Malgré tout, il y a une conscience qui s’étend. Nous sommes plus conscients de la situation dans laquelle nous sommes.
Vous n’avez pas l’impression d’avoir contribué à éveiller cette conscience ?
Tout s’est fait malgré moi. J’ai fait des chansons que j’aimais bien, il n’y avait pas de plan. Les années 60 étaient très troubles : il y avait énormément d’aspirations vers autre chose mais les portes se fermaient aussitôt. Quand je regarde en arrière, je me dis que j’ai dû drôlement bien choisir ces chansons parce qu’il y a en a qui ont fait leur chemin. Je n’avais pas d’ambition dans la chanson mais, maintenant que j’ai eu des témoignages de gens marqués par ce que je chantais, je comprends mieux. Mais sur le coup, je n’étais conscient de rien, je chantais à droite et à gauche - surtout à gauche. Et, à un moment donné - c’est tant mieux pour moi -, je suis parti.
Ce sont vos fameux voyages en Egypte, en Ethiopie, en Inde...
En voyage, je ne pensais pas du tout au chanteur, c’est ma famille qui me manquait, me faisait revenir. Comment aurais-je pu prévoir tout ça ? C’est parce que j’ai rencontré ma femme - une Française - à Londres, dans une école de théâtre, que tout est arrivé. Ce n’est pas un hasard, il y a un destin. Il y a eu beaucoup de faux pas, d’erreurs, de sanctions : on avance, on se casse la figure, on se relève, on repart et, à force de recevoir des coups, on apprend la leçon. Donc, à force de partir, je ne suis pas arrivé à devenir, comme Johnny Hallyday, connu de tous les Français - ce qui est une bonne chose.

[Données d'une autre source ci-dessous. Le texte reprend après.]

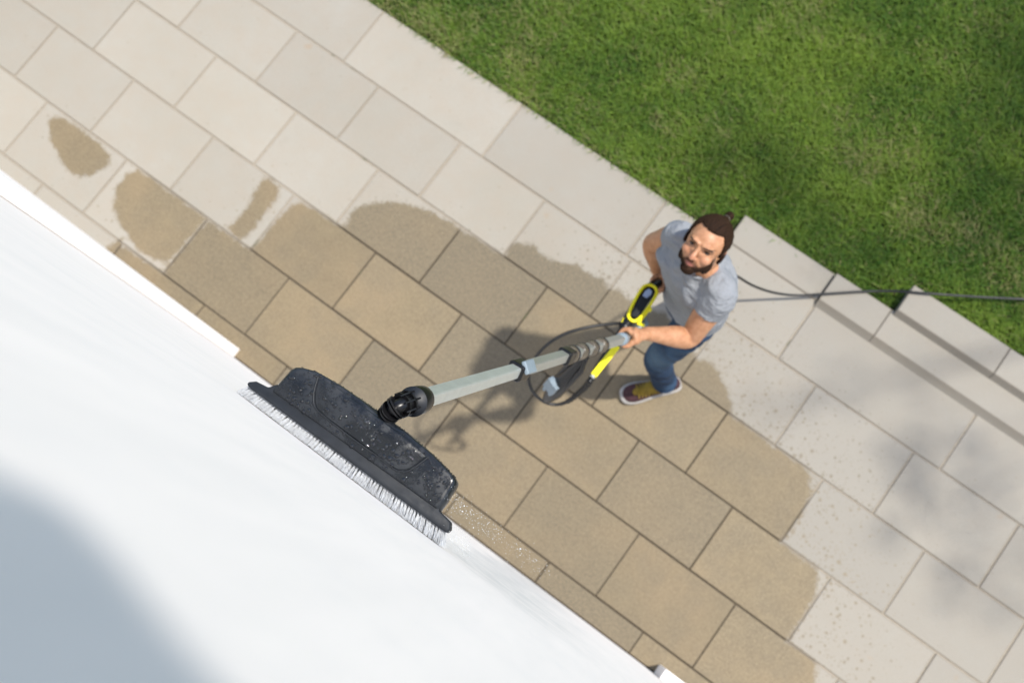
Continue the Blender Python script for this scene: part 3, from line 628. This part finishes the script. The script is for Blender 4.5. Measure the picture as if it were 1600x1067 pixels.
Ls, Le, Lw = G(1126, 459, 1.415), G(1077, 528, 1.235), G(1010, 521, 1.365)
PELV, WAIST, CHEST, NECK = np.array([3.445, 1.34, .93]), np.array([3.425, 1.345, 1.09]), np.array([3.40, 1.345, 1.28]), np.array([3.395, 1.35, 1.45])

bd = MB()
# torso and legs inside the clothes
bd.add(*loft([PELV, WAIST, CHEST, (Rs + Ls) / 2 + [0, 0, .0], NECK], [.125, .12, .14, .11, .055], [.085, .08, .082, .050, .050]))
# neck and head
bd.add(*tube([NECK - [0, 0, .05], NECK + [0, 0, .02], H(0, -.030, -.060), H(0, -.02, -.02)], [.068, .062, .058, .056], 20))
bd.add(*tube([Rs * .55 + NECK * .45 + [0, 0, .0], NECK + [0, 0, .01], Ls * .55 + NECK * .45], [.035, .05, .035], 14))
bd.add(*Hel((0, -.012, .030), (.074, .092, .083)))                   # skull
bd.add(*Hel((0, .025, .015), (.066, .068, .078)))                    # forehead and face block
bd.add(*Hel((0, .030, -.045), (.057, .058, .062)))                   # jaw
bd.add(*Hel((0, .062, -.088), (.030, .026, .024)))                   # chin
for s in (-1, 1):
    bd.add(*Hel((s * .036, .058, -.022), (.026, .026, .024)))        # cheekbone
    bd.add(*Hel((s * .050, .010, -.065), (.018, .035, .030)))        # jaw angle
    bd.add(*tube([H(s * .010, .090, .030), H(s * .030, .088, .034), H(s * .052, .070, .026)], np.array([.0075, .0085, .006]), 10))   # brow ridge
    bd.add(*Hel((s * .0115, .099, -.024), (.0085, .010, .0075), 12, 8))                                                   # nostril wing
    ex = HA.copy(); bd.add(*ellipsoid(H(s * .078, -.010, -.006), np.array([.0075, .019, .031]) * HS, HA, 16, 12)); bd.add(*ellipsoid(H(s * .075, -.004, -.028), np.array([.008, .009, .011]) * HS, HA, 10, 8))
bd.add(*tube([H(0, .086, .022), H(0, .097, .004), H(0, .110, -.014), H(0, .111, -.021)], np.array([.0075, .0085, .0105, .0105]), 12))  # nose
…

Même si vous êtes devenu chanteur sur le tard, vous aimiez déjà chanter ?
En Nouvelle-Zélande, j’avais un bon environnement. Mon père était chef de gare mais aussi un très bon musicien - belle voix, sachant lire et écrire la musique - et ma mère chantait aussi. J’étais enfant de chœur et, avec mon frère aîné et mes parents, nous chantions à quatre dans les soirées à l’hôpital ou à l’église. Nous chantions des extraits de comédies musicales, des chansons humoristiques, comme L’Orchestre irlandais, que chantait mon père : l’orchestre commence à jouer, le trombone donne un coup dans le dos du trompettiste, qui renverse son pupitre et fait tomber ses partitions et une bagarre générale commence. Dans ma première jeunesse, nous n’avions pas de poste et mon premier grand choc à la radio, ça a été les chanteurs de jazz, pendant la guerre. Les 78-tours arrivaient au compte-goutte, dans un magasin en ville, le samedi soir. On faisait la queue dehors et, dès qu’il ouvrait, on fonçait et on prenait tout ce qu’on pouvait sans savoir ce qu’on achetait, puisque les disques étaient dans des pochettes de papier kraft. C’était la découverte : le big band de Stan Kenton, le quartet de Benny Goodman, Lionel Hampton... De là ma passion pour le middle jazz. J’ai pris trois semaines de cours de piano mais je ne m’entendais pas avec le professeur - je voulais jouer du boogie. Depuis quatre ou cinq ans, je me suis mis à la trompette. J’essaie de voir jusqu’où je peux arriver sans professeur, tout seul, comme les Noirs jadis, quand ils ont découvert l’instrument.